Fresh Chinese incursion in Ladakh area

India on Wednesday put on high alert all its troops along the 650-km Line of Actual Control with China following unsuccessful military talks regarding Chinese incursion into Daulat Beg Oldi in Jammu and Kashmir, even as reports emerged that the country’s military helicopters had violated Indian airspace in Chumar, southeast of Leh.
Fresh Chinese incursion in Ladakh area

India on Wednesday put on high alert all its troops along the 650-km Line of Actual Control (LAC) with China following unsuccessful military talks regarding Chinese incursion into Daulat Beg Oldi (DBP) in Jammu and Kashmir, even as reports emerged that the country’s military helicopters had violated Indian airspace in Chumar, southeast of Leh.

Indian Army battalions in the Ladakh region, which is under the control of the Leh-based 14 Corps, were asked to be on “standby” after 30-odd Chinese troopers pitched a tent and set up an observation post 10 km inside Indian territory along the Line of Control about 30 km south of DBO on April 15, Indian military sources said here.

Reacting to the sudden appearance of the Chinese tent, India too pitched its tent and deployed around 50 Indo-Tibetan Border Police (ITBP) and the Army’s Ladakh Scouts regiment personnel to keep a watch on the Chinese troopers. However, two rounds of flag meetings between Brigadier-level officers in DBO failed to get the Chinese troops to dismantle their tent and return to their side of the LAC.

According to military sources, the Chinese had, in both the meetings — the latest, which was held for six hours on Tuesday — insisted that their troops were within their perceived LAC and that Indian soldiers had transgressed into their territory and set up bunkers.

The Chinese side, military sources said, wanted India to dismantle its bunkers and climb down on its “aggressive patrolling”. India, on its part, insisted that China maintain the pre-April 15 status quo in the sector to de-escalate tension.

China’s foreign office spokesperson Hua Chunying had in Beijing termed reports of Chinese incursion as “Indian speculation”, while External Affairs Ministry spokesperson Syed Akbaruddin said India had asked China to maintain status quo. Besides, two Chinese military helicopters had been spotted violating Indian air space in the Chumar sector, about 300 km southeast of Leh, on April 21. The choppers reportedly air-dropped Made-in-China materials like Mandarin newspapers, cigarette packs and other such telltale signs, which are normally used to assert territorial claims. Chumar is an access point to the more than 37,000-sq km Aksai Chin area of Ladakh that is under illegal Chinese occupation since they built a road between Xinjiang and western Tibet in the 1950s.

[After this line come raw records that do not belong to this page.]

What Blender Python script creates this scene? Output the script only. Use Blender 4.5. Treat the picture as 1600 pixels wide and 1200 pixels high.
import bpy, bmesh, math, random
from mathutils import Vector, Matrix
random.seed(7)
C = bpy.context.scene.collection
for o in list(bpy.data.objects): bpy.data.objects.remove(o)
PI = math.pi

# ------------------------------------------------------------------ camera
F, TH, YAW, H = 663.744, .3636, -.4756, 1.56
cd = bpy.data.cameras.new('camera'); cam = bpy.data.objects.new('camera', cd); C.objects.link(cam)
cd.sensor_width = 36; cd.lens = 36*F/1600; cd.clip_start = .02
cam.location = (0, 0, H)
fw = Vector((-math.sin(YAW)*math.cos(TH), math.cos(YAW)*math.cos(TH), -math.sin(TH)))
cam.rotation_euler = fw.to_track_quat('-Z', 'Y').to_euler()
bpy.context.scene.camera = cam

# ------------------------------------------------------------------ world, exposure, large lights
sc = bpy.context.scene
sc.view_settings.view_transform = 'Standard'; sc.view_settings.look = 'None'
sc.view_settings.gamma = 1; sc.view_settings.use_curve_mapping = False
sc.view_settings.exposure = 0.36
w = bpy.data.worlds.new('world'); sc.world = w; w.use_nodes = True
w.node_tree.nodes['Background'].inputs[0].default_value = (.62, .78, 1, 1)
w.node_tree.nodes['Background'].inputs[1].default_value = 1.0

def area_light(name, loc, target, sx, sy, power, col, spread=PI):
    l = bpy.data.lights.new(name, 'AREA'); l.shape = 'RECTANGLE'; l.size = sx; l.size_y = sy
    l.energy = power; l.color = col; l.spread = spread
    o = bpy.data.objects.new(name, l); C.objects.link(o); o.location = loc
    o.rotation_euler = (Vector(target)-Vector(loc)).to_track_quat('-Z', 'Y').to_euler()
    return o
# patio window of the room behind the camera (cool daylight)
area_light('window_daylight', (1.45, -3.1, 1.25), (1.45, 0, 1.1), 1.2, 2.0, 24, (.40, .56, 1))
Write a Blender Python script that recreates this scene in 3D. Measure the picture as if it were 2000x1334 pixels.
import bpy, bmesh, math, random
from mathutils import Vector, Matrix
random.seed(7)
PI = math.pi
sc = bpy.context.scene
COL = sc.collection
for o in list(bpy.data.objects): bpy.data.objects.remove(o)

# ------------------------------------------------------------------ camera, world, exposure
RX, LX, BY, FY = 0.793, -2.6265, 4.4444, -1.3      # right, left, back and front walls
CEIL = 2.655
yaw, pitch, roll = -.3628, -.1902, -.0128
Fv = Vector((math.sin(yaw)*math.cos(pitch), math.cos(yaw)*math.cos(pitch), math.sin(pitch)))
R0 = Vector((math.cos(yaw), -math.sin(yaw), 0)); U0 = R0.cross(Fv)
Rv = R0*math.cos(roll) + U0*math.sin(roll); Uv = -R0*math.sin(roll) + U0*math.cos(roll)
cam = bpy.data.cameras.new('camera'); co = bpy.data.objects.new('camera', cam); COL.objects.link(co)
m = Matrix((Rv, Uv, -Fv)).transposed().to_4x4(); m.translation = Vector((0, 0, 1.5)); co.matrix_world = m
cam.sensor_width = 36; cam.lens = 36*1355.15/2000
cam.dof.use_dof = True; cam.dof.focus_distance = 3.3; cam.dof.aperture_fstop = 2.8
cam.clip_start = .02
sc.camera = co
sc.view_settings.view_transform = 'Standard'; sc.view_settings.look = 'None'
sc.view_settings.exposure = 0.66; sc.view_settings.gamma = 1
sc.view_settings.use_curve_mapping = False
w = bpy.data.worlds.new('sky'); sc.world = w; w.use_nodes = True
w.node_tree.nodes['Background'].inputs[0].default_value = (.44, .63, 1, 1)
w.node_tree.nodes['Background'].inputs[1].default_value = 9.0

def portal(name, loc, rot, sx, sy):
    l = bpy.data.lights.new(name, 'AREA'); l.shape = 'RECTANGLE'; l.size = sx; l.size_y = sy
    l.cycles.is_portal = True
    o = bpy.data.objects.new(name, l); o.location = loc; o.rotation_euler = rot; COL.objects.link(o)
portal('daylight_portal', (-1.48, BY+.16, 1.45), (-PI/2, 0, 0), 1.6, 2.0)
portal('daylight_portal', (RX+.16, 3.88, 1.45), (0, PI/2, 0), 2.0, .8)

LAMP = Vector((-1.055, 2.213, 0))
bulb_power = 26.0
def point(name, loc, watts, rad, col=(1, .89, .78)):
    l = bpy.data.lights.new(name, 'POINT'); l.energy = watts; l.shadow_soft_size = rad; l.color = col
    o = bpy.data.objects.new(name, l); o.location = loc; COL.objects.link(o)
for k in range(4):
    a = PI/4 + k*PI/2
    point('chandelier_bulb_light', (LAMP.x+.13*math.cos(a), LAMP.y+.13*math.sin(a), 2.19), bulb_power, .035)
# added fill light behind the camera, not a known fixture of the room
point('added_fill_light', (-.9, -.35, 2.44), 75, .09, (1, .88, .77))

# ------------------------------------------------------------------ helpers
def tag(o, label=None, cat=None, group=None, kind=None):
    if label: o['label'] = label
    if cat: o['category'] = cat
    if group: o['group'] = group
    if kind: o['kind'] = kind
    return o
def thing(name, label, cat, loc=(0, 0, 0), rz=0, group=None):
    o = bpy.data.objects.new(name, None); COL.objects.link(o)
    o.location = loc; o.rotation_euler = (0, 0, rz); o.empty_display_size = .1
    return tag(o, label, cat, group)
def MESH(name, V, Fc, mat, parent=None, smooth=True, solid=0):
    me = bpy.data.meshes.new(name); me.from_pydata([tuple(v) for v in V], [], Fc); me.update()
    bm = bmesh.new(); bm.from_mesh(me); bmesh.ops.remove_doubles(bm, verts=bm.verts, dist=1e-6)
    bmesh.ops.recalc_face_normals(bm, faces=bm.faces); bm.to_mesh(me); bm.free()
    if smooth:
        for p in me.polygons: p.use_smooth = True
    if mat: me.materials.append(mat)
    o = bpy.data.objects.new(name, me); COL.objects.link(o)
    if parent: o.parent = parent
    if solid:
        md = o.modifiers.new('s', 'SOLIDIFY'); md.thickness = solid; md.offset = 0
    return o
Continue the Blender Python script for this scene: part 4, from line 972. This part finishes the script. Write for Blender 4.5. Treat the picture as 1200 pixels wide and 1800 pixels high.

The two Asian giants fought a war in 1962 over territorial disputes, when India was defeated by Chinese troops.

Indian officers said it was Standard Operating Procedure for battalions to be on an ‘alert and ready to move in’ mode if confrontation ensued when troopers stand in eyeball-to-eyeball contact with Chinese People’s Liberation Army (PLA) soldiers along the 4,057-km LAC in Jammu and Kashmir, Uttarakhand and Arunachal Pradesh.